Scene modeling code data:
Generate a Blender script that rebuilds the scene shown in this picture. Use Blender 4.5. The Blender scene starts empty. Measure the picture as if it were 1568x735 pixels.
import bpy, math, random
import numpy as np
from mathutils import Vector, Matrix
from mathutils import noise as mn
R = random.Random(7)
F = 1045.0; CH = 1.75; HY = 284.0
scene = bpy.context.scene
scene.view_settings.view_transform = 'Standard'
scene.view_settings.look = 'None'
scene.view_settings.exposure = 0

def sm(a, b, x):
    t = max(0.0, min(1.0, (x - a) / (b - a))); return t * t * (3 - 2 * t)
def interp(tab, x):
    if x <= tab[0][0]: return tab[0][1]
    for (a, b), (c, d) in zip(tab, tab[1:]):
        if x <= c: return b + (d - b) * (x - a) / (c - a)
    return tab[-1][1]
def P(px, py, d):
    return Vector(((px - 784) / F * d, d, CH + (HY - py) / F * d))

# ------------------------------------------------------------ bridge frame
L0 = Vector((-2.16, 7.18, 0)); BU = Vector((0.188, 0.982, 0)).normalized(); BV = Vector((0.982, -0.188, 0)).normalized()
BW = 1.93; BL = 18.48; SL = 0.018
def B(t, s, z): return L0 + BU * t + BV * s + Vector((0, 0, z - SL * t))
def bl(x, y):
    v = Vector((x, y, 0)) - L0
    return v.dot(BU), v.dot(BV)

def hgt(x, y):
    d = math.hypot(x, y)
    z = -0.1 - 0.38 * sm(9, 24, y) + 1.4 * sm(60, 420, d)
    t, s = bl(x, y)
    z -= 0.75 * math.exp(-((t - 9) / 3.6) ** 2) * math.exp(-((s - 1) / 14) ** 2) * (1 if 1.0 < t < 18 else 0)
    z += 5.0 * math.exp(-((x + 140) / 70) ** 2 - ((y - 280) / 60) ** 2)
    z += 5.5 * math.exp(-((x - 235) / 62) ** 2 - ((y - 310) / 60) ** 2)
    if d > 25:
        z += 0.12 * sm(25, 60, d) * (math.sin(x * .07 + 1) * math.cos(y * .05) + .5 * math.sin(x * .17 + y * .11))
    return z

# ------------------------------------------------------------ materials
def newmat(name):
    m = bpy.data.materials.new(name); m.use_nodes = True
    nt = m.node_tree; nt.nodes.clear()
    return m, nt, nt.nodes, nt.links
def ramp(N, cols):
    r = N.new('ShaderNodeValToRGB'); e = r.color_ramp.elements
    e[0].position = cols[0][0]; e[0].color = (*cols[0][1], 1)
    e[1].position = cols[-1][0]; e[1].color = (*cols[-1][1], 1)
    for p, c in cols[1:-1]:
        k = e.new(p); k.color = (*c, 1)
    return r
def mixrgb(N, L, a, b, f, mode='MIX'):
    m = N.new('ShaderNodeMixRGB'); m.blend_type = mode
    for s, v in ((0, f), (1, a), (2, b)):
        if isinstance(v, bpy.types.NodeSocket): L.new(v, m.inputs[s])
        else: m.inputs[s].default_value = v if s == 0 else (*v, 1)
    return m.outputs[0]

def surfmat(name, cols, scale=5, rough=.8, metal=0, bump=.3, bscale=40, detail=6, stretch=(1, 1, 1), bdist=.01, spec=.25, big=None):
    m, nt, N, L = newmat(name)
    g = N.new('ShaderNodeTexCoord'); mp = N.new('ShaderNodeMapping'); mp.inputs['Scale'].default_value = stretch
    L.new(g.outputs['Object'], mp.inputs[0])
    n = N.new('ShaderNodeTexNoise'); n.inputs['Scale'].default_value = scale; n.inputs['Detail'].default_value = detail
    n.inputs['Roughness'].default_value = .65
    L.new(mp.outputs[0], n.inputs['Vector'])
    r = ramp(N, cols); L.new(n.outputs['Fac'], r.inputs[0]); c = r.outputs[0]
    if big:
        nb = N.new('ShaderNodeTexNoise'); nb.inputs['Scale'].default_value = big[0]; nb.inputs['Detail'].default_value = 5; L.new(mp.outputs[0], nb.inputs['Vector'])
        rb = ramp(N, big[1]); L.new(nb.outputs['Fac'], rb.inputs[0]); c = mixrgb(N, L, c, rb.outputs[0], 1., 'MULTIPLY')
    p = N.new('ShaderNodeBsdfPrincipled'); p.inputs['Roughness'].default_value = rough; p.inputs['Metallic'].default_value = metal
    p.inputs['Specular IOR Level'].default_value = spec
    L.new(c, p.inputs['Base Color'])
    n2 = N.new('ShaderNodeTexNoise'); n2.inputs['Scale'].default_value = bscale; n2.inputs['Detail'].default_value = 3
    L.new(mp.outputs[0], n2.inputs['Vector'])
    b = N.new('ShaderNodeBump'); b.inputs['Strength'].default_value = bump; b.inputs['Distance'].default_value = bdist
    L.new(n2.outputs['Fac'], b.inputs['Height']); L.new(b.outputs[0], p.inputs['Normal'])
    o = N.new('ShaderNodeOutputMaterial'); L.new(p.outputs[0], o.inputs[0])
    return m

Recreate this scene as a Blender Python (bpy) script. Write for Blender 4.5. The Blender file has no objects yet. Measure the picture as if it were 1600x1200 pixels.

- Your task -
Please repeat the listing exactly, with nothing left out.

- Solution -
Generate a Blender script that rebuilds the scene shown in this picture. Use Blender 4.5. The Blender scene starts empty. Measure the picture as if it were 1568x735 pixels.
import bpy, math, random
import numpy as np
from mathutils import Vector, Matrix
from mathutils import noise as mn
R = random.Random(7)
F = 1045.0; CH = 1.75; HY = 284.0
scene = bpy.context.scene
scene.view_settings.view_transform = 'Standard'
scene.view_settings.look = 'None'
scene.view_settings.exposure = 0

def sm(a, b, x):
    t = max(0.0, min(1.0, (x - a) / (b - a))); return t * t * (3 - 2 * t)
def interp(tab, x):
    if x <= tab[0][0]: return tab[0][1]
    for (a, b), (c, d) in zip(tab, tab[1:]):
        if x <= c: return b + (d - b) * (x - a) / (c - a)
    return tab[-1][1]
def P(px, py, d):
    return Vector(((px - 784) / F * d, d, CH + (HY - py) / F * d))

# ------------------------------------------------------------ bridge frame
L0 = Vector((-2.16, 7.18, 0)); BU = Vector((0.188, 0.982, 0)).normalized(); BV = Vector((0.982, -0.188, 0)).normalized()
BW = 1.93; BL = 18.48; SL = 0.018
def B(t, s, z): return L0 + BU * t + BV * s + Vector((0, 0, z - SL * t))
def bl(x, y):
    v = Vector((x, y, 0)) - L0
    return v.dot(BU), v.dot(BV)

def hgt(x, y):
    d = math.hypot(x, y)
    z = -0.1 - 0.38 * sm(9, 24, y) + 1.4 * sm(60, 420, d)
    t, s = bl(x, y)
    z -= 0.75 * math.exp(-((t - 9) / 3.6) ** 2) * math.exp(-((s - 1) / 14) ** 2) * (1 if 1.0 < t < 18 else 0)
    z += 5.0 * math.exp(-((x + 140) / 70) ** 2 - ((y - 280) / 60) ** 2)
    z += 5.5 * math.exp(-((x - 235) / 62) ** 2 - ((y - 310) / 60) ** 2)
    if d > 25:
        z += 0.12 * sm(25, 60, d) * (math.sin(x * .07 + 1) * math.cos(y * .05) + .5 * math.sin(x * .17 + y * .11))
    return z

# ------------------------------------------------------------ materials
def newmat(name):
    m = bpy.data.materials.new(name); m.use_nodes = True
    nt = m.node_tree; nt.nodes.clear()
    return m, nt, nt.nodes, nt.links
def ramp(N, cols):
    r = N.new('ShaderNodeValToRGB'); e = r.color_ramp.elements
    e[0].position = cols[0][0]; e[0].color = (*cols[0][1], 1)
    e[1].position = cols[-1][0]; e[1].color = (*cols[-1][1], 1)
    for p, c in cols[1:-1]:
        k = e.new(p); k.color = (*c, 1)
    return r
def mixrgb(N, L, a, b, f, mode='MIX'):
    m = N.new('ShaderNodeMixRGB'); m.blend_type = mode
    for s, v in ((0, f), (1, a), (2, b)):
        if isinstance(v, bpy.types.NodeSocket): L.new(v, m.inputs[s])
        else: m.inputs[s].default_value = v if s == 0 else (*v, 1)
    return m.outputs[0]

def surfmat(name, cols, scale=5, rough=.8, metal=0, bump=.3, bscale=40, detail=6, stretch=(1, 1, 1), bdist=.01, spec=.25, big=None):
    m, nt, N, L = newmat(name)
    g = N.new('ShaderNodeTexCoord'); mp = N.new('ShaderNodeMapping'); mp.inputs['Scale'].default_value = stretch
    L.new(g.outputs['Object'], mp.inputs[0])
    n = N.new('ShaderNodeTexNoise'); n.inputs['Scale'].default_value = scale; n.inputs['Detail'].default_value = detail
    n.inputs['Roughness'].default_value = .65
    L.new(mp.outputs[0], n.inputs['Vector'])
    r = ramp(N, cols); L.new(n.outputs['Fac'], r.inputs[0]); c = r.outputs[0]
    if big:
        nb = N.new('ShaderNodeTexNoise'); nb.inputs['Scale'].default_value = big[0]; nb.inputs['Detail'].default_value = 5; L.new(mp.outputs[0], nb.inputs['Vector'])
        rb = ramp(N, big[1]); L.new(nb.outputs['Fac'], rb.inputs[0]); c = mixrgb(N, L, c, rb.outputs[0], 1., 'MULTIPLY')
    p = N.new('ShaderNodeBsdfPrincipled'); p.inputs['Roughness'].default_value = rough; p.inputs['Metallic'].default_value = metal
    p.inputs['Specular IOR Level'].default_value = spec
    L.new(c, p.inputs['Base Color'])
    n2 = N.new('ShaderNodeTexNoise'); n2.inputs['Scale'].default_value = bscale; n2.inputs['Detail'].default_value = 3
    L.new(mp.outputs[0], n2.inputs['Vector'])
    b = N.new('ShaderNodeBump'); b.inputs['Strength'].default_value = bump; b.inputs['Distance'].default_value = bdist
    L.new(n2.outputs['Fac'], b.inputs['Height']); L.new(b.outputs[0], p.inputs['Normal'])
    o = N.new('ShaderNodeOutputMaterial'); L.new(p.outputs[0], o.inputs[0])
    return m

Recreate this scene as a Blender Python (bpy) script. Write for Blender 4.5. The Blender file has no objects yet. Measure the picture as if it were 1600x1200 pixels.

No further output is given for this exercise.